● TASK DIRECTIONS
Determine the count of lines holding "scene" and give that count alone.

● SOURCE DATA
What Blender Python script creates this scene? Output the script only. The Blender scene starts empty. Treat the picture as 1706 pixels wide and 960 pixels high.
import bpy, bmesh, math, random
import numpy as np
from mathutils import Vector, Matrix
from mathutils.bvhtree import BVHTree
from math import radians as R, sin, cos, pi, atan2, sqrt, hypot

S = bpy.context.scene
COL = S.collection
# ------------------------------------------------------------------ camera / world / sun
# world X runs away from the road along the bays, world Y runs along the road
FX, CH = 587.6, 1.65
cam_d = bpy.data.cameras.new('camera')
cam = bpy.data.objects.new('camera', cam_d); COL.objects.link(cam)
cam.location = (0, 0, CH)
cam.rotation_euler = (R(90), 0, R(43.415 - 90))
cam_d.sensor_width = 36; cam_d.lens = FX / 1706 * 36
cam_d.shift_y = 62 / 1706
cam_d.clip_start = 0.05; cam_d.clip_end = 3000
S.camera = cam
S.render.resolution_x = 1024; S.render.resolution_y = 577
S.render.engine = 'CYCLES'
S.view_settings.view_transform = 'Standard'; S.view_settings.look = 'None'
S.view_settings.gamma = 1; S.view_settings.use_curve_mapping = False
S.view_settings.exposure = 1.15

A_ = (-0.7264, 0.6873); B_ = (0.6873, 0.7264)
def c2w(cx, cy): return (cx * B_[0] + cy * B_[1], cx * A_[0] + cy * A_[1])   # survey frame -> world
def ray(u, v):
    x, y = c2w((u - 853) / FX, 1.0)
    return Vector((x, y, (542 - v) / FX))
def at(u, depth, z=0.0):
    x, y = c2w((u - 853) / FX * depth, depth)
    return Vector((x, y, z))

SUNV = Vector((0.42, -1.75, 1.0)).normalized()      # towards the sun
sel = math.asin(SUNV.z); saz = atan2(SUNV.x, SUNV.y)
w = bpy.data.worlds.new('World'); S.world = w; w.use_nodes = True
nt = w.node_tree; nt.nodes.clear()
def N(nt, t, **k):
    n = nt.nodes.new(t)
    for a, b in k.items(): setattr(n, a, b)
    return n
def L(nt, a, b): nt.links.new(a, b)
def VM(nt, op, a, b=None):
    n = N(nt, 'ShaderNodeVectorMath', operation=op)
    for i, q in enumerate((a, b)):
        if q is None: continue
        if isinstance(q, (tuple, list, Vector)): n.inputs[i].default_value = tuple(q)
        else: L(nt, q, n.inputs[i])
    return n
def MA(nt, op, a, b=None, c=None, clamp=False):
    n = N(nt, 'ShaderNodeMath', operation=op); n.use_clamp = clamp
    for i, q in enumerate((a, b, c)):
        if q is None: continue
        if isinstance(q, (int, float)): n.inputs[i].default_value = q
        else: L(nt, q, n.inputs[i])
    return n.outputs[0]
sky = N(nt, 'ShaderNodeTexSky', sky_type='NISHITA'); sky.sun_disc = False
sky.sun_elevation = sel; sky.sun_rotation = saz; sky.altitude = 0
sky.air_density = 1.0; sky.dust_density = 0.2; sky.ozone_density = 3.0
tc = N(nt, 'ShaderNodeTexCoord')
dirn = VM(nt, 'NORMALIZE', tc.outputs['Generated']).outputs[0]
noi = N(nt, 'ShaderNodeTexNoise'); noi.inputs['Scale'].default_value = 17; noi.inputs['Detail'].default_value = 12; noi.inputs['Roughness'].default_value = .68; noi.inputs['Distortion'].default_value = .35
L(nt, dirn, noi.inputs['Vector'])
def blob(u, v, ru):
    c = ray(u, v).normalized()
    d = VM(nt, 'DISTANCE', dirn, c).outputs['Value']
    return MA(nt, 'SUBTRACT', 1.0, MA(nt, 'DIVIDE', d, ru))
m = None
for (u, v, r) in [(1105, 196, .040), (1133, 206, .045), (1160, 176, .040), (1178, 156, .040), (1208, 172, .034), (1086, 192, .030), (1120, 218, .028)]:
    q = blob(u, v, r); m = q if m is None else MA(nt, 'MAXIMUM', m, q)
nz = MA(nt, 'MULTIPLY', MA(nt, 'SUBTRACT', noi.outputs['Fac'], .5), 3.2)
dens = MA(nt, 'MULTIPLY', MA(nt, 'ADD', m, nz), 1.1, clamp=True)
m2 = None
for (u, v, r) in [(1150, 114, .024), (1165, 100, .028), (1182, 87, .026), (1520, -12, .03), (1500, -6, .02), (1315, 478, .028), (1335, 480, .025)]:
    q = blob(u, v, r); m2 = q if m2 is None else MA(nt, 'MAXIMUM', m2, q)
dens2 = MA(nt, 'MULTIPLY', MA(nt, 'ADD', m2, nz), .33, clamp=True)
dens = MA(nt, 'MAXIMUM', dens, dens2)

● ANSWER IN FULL
2